We have already fallen in love with Oreo's spunkyness and over-the-top zest for destroying anything fabric in our house.

And with that, I am back. I don't have an awkward story at the moment, but hey, I'm unemployed with nothing to do. I'm sure by the end of the day I'll think of something, so keep checking back.

I'll leave with you with some funny step daughter-isms from my amazing "Girls Only" week:
*****
(as the girls work on drawings declaring their love for DaddyHubs)

Me: That's a beautiful picture, M!

8-year old M: Thank you.

6-year old T: But what about mine???

Me: Yes, T. Yours is very beautiful as well.

T: I know. I'm a drawer AND a lover. I'm good at so many things, really.

****

(after meeting Hubs for lunch at Crayola Cafe.)

Me: Let's head on home, and we can maybe see Night at the Museum 2 tonight when Daddy gets home.

M: (frowns)

Me: What's wrong, M?

M: You said "maybe".

Me: What's wrong with that?

M: Maybe means "no" unless Grandma says it.

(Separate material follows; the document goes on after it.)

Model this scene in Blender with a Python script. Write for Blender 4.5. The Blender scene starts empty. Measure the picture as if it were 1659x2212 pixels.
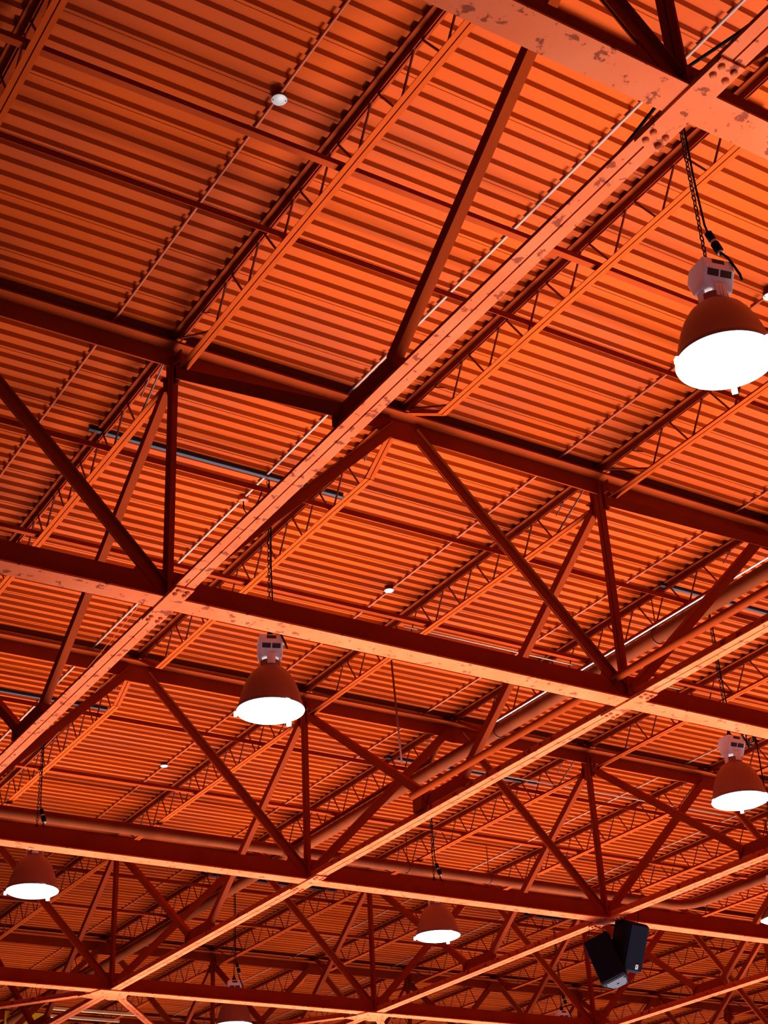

(for the record we did go and see the movie.)
*****

(walking into the library)

Me: Okay girls, we'll need to be very quiet in here.

M: Like in a church?
Me: Sort of, yes. Just keep your voices down so people can concentrate on their books.

T: (in a nowhere close to indoor voice) THEY HAVE MOVIES HERE!!! CAN WE GET AIR BUDDIES?

Me: Shhhhh, T. You have Air Buddies at home. We're here to get books to read.

T: I don't want books about a church, though.

*****
I'm glad to be back to the world of blogging. Hope you didn't forget about me!